AIM OF THE EXERCISE
Starting at the first line of the listing below, repeat each line up to and including the one containing "def R(d): return math.radians(d)". Leave out pictures.

SUPPLIED DATA
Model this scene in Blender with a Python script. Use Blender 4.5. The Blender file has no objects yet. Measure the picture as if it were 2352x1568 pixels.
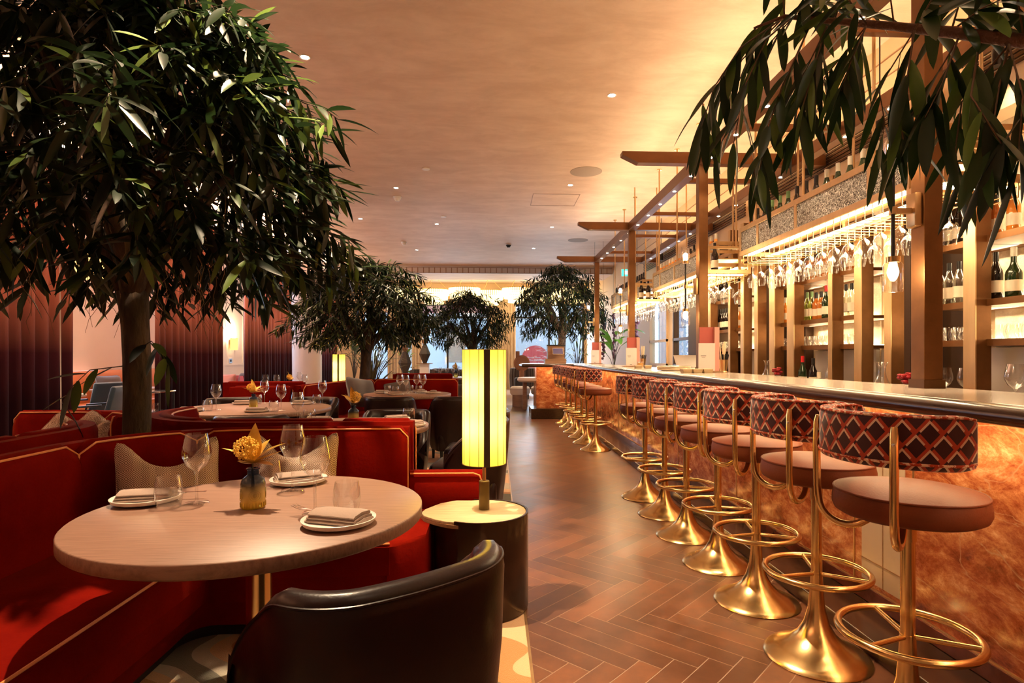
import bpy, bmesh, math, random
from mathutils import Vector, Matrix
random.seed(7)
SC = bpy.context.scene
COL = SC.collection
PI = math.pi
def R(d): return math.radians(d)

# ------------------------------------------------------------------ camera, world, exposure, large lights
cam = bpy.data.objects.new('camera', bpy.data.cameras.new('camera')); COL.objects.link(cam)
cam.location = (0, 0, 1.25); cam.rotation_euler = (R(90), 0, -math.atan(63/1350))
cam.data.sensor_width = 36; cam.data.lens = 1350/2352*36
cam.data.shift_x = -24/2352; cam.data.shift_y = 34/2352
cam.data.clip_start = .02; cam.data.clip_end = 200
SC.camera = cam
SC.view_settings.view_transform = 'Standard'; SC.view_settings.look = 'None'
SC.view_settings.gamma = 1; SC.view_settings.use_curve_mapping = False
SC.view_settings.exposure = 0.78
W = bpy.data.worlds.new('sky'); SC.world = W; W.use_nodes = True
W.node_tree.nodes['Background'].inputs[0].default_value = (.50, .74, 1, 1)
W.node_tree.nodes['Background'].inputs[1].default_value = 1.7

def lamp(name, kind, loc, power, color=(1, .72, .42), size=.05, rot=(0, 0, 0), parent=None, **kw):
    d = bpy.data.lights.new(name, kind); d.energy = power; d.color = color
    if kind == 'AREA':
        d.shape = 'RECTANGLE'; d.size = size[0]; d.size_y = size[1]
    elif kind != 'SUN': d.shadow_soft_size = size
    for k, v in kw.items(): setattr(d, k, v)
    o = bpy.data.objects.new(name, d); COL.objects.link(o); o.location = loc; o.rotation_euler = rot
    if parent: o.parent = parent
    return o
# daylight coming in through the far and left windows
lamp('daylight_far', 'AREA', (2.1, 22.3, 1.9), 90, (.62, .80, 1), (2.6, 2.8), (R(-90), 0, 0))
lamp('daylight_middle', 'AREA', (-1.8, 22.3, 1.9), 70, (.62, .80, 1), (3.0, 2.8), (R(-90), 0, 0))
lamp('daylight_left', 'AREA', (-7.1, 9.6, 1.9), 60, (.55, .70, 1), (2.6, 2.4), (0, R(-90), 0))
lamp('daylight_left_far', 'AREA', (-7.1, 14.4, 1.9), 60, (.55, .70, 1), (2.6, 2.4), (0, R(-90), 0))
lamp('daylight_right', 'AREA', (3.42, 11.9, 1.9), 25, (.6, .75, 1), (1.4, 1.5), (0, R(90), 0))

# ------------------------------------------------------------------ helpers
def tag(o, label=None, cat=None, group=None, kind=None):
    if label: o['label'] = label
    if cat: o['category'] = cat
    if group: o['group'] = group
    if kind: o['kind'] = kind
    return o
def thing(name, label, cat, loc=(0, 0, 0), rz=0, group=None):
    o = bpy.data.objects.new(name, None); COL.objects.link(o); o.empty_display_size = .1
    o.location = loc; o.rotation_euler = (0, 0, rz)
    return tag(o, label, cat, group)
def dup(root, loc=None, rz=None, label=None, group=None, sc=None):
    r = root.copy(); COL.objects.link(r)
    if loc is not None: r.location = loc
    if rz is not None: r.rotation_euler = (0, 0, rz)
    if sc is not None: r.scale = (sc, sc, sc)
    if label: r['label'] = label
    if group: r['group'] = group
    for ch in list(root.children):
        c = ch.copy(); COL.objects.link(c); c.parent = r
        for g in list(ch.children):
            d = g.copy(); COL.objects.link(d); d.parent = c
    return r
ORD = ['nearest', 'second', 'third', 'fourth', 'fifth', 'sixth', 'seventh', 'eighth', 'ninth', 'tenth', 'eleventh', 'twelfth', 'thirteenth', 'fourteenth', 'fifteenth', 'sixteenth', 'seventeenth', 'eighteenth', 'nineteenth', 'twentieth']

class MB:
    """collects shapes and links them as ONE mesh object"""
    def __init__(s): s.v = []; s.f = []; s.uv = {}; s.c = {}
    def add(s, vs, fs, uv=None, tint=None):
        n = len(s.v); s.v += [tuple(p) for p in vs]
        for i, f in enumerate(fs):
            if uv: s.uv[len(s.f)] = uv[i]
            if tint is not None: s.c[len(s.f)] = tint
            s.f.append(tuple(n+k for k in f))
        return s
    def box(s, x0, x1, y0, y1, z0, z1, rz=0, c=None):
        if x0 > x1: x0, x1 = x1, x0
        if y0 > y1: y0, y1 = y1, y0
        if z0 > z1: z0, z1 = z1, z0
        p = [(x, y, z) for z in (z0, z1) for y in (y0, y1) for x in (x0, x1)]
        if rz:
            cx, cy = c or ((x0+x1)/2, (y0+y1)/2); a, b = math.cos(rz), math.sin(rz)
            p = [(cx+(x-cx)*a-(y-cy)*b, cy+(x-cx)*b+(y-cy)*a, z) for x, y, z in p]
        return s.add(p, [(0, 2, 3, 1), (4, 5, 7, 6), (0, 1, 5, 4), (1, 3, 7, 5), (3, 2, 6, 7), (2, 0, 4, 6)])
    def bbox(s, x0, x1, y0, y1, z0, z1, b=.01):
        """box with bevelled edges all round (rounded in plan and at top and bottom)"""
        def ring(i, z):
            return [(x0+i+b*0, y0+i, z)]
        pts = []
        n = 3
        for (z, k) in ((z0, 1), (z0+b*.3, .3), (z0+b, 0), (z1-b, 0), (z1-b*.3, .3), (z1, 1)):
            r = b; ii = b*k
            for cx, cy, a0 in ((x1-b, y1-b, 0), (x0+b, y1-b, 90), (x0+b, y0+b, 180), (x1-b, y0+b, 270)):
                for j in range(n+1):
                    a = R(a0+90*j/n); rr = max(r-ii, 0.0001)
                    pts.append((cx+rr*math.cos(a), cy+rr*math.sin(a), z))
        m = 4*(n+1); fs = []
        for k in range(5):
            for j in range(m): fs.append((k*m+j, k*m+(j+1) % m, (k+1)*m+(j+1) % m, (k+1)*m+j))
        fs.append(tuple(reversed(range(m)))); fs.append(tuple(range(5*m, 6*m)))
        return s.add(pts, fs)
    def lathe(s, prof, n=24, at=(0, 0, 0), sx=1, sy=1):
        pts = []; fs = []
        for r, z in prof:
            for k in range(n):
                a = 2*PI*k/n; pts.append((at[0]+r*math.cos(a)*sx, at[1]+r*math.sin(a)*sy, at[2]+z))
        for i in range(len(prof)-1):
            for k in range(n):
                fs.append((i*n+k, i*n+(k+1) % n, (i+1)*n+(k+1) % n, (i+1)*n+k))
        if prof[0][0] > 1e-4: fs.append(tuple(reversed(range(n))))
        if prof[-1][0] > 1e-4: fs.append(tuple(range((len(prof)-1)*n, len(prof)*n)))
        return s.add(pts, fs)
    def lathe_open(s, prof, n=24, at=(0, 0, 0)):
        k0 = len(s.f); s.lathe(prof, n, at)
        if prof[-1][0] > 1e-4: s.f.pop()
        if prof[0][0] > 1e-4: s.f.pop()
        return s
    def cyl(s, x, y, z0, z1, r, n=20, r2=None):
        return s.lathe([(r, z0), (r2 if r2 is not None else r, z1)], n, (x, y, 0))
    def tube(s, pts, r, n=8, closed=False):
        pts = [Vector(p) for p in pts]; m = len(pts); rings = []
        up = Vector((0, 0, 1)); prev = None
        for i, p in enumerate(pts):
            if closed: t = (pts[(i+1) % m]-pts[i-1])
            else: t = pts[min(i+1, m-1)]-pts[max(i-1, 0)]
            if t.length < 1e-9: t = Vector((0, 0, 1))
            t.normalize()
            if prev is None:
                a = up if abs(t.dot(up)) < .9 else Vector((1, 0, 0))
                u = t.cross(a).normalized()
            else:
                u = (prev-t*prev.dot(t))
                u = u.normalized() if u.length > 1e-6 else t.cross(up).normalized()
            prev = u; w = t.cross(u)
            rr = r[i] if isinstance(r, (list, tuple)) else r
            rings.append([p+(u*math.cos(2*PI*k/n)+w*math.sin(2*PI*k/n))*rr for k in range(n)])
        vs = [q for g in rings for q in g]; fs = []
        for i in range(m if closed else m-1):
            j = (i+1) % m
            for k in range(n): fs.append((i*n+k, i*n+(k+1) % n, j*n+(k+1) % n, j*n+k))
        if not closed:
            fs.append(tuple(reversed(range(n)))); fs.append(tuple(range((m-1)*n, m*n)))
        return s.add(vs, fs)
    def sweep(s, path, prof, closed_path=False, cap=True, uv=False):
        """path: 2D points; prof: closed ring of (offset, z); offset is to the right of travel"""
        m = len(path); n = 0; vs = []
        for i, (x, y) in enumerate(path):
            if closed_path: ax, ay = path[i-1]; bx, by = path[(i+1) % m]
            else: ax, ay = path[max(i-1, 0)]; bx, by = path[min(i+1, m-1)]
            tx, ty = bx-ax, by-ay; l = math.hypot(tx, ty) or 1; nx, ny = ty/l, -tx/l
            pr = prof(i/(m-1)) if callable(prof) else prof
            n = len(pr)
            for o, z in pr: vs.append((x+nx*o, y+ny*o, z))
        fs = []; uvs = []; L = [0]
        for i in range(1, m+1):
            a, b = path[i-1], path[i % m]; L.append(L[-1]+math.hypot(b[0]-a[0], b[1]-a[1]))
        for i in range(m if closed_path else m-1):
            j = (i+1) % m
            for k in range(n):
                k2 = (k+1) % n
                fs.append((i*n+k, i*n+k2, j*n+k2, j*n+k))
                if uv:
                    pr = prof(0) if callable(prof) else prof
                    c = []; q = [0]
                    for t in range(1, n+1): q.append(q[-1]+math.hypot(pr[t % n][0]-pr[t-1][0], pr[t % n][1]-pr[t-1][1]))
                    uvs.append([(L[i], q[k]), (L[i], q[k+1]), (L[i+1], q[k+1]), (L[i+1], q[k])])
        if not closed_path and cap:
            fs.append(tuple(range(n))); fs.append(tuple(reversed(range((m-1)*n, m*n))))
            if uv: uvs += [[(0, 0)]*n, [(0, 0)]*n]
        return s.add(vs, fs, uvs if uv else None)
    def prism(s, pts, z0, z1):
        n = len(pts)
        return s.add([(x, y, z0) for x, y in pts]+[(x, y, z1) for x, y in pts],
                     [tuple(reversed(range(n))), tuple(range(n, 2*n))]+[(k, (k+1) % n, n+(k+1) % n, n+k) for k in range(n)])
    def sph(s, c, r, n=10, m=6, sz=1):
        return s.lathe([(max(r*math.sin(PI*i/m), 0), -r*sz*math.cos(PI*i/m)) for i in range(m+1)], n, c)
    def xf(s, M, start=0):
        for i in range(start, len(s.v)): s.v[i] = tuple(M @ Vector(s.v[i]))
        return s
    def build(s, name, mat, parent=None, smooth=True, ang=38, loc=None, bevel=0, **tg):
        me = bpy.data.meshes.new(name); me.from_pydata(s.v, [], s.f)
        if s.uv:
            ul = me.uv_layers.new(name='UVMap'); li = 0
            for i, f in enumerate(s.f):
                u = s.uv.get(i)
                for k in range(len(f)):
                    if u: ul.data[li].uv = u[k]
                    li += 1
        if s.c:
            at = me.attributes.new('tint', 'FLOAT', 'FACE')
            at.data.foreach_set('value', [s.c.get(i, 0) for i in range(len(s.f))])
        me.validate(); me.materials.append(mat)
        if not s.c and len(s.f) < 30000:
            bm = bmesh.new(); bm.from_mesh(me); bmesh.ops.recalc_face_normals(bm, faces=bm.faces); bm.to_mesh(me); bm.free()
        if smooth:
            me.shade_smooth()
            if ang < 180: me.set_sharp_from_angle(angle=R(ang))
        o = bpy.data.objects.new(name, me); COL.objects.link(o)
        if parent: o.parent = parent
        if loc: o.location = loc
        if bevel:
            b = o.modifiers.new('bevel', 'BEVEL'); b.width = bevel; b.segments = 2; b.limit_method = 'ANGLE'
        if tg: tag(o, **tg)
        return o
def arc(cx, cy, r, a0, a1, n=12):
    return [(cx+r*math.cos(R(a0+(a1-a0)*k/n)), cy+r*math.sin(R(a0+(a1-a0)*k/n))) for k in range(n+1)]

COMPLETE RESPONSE
Model this scene in Blender with a Python script. Use Blender 4.5. The Blender file has no objects yet. Measure the picture as if it were 2352x1568 pixels.
import bpy, bmesh, math, random
from mathutils import Vector, Matrix
random.seed(7)
SC = bpy.context.scene
COL = SC.collection
PI = math.pi
def R(d): return math.radians(d)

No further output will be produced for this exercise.